I recently started a blog with my friend Robin (@Tuphlos) so that we could host longer-format discussions of the collection development issues that we regularly discuss (or possibly rant about) on Twitter. Recent posts include practical advice for librarians tackling nonfiction collection development and a description of how materials donations are handled at my library.* If you are interested in guest posting, please let me know! It would be great to have some perspectives beyond that of the harried public librarian.

On a monthly basis, I lovingly select romance and cozy mystery book covers to . . . "feature" at MARC of the Beast in conjunction with broadcasting their blurbs over Twitter. This is a collaborative foray into the wilds of Tumblr with my friend Kristin (@shinyinfo). If you appreciate puns, and wish that every cozy mystery title featured a spectacularly good/bad one, this is the site for you. If you are genuinely excited that every third romance novel published by Harlequin features a pregnancy and/or a boss, you might not be as interested.
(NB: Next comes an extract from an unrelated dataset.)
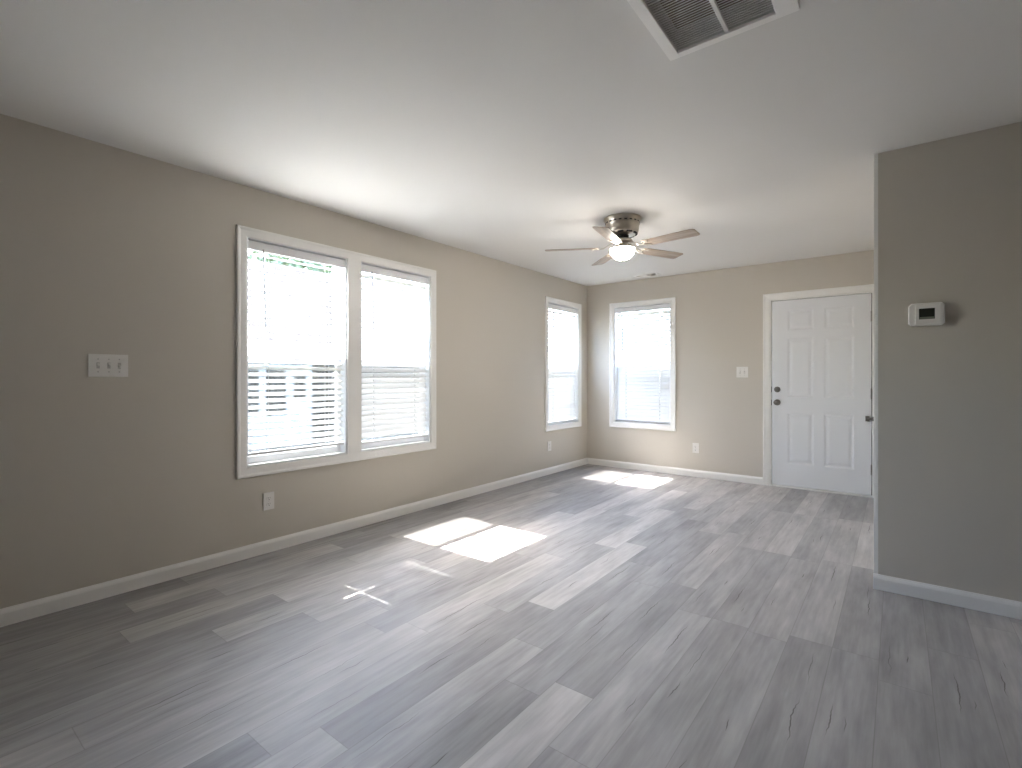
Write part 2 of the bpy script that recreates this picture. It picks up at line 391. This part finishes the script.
w1 = struct(on_left('window_1'), 'twin double-hung window with white casing on the left wall')
bm = bmn(); picture_casing(bm, 1.510, 3.136, WZ0, WZ1)
box(bm, 0, .012, TWIN[0][1], TWIN[1][0], WZ0-.005, WZ1+.005, .002); obj('casing', bm, M['trim'], w1)
bm = bmn(); box(bm, -TW, 0, TWIN[0][1]-.001, TWIN[1][0]+.001, WZ0, WZ1); obj('mullion', bm, M['trim'], w1)
for u0, u1 in TWIN: sashes(w1, u0, u1)
w2 = struct(on_left('window_2'), 'single window with white casing beside the room corner')
bm = bmn(); picture_casing(bm, *THIRD, WZ0, WZ1); obj('casing', bm, M['trim'], w2); sashes(w2, *THIRD)
w3 = struct(on_back('window_3'), 'single window with white casing on the back wall')
bm = bmn(); picture_casing(bm, *BACKW, WZ0, WZ1); obj('casing', bm, M['trim'], w3); sashes(w3, *BACKW)

# ------------------------------------------------------------------ blinds
def blind(root, width, tilt, zbot, skew=None):
    """hangs in the opening; local y from 0 to width, local z absolute heights from the floor"""
    nc, sw, th, pitch = -.036, .050, .0028, .0445
    ztop = WZ1-.016
    bm = bmn(); box(bm, nc-.024, nc-.006, 0, width, ztop-.050, WZ1-.0035, .002); box(bm, nc-.008, nc+.026, 0, width, ztop-.050, ztop-.002, .002)
    box(bm, nc+.024, nc+.031, -.001, width+.001, ztop-.056, ztop, .002); obj('head_rail', bm, M['slat_solid'], root)
    lad = (.135, width-.135)
    bm = bmn(); z = ztop-.085; k = 0
    while z > zbot+.034:
        a = (tilt(k) if callable(tilt) else tilt) + random.uniform(-.012, .012)
        rot = Matrix.Rotation(a, 3, 'Y')
        cuts = [0.003] + [x for l in lad for x in (l-.0034, l+.0034)] + [width-.003]
        for i in range(len(cuts)-1):
            if i % 2 == 0: box(bm, nc-sw/2, nc+sw/2, cuts[i], cuts[i+1], z-th/2, z+th/2, 0, rot, (nc, 0, z))
            else:                                     # the rout hole the lift cord runs through
                box(bm, nc-sw/2, nc-.010, cuts[i], cuts[i+1], z-th/2, z+th/2, 0, rot, (nc, 0, z))
                box(bm, nc+.010, nc+sw/2, cuts[i], cuts[i+1], z-th/2, z+th/2, 0, rot, (nc, 0, z))
        if (skew or {}).get(k):                       # one slat is bent up at its left end
            for vtx in bm.verts:
                if abs(vtx.co.z-z) < .0135: vtx.co.z += skew[k]*max(0, 1-vtx.co.y/.27)
        z -= pitch; k += 1
    obj('slats', bm, M['slat'], root)
    bm = bmn(); box(bm, nc-.026, nc+.026, .002, width-.002, zbot, zbot+.018, .004); obj('bottom_rail', bm, M['slat_solid'], root)
    for l in lad:
        bm = bmn(); h = sw/2*math.cos(tilt(9) if callable(tilt) else tilt)+.002
        for s in (-h, h): tube(bm, (nc+s, l, zbot+.018), (nc+s, l, ztop-.05), .0012, n=6)
        obj('ladder_cord', bm, M['cord'], root)
    bm = bmn(); u = .095
    tube(bm, (nc+.033, u, ztop-.045), (nc+.040, u, ztop-.070), .003, n=8); tube(bm, (nc+.040, u, ztop-.068), (nc+.044, u+.012, 1.52), .0045, n=8)
    tube(bm, (nc+.044, u+.012, 1.525), (nc+.0442, u+.0125, 1.505), .006, n=8); obj('tilt_wand', bm, M['wand'], root)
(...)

And finally, I recently responded to a call for more lesbrarians, and started reading and submitting monthly reviews of lesbian fiction over on the Lesbrary site. My first review garnered a response from the author; I'm still not sure if this is good or bad. My most recent review was of Karin Kallmaker's Paperback Romance, and I've just volunteered to read Rum Spring, which features an Amish heroine ("Love or tradition? Which path will she choose?").

That is what I've been up to, but I'm also finishing up some books that will be absolutely ideal for review on this blog, and I am working on a general post about lesbian fiction. Thanks for reading!


*I suppose I should say at some point that my views are my own, and do not represent my place of employment.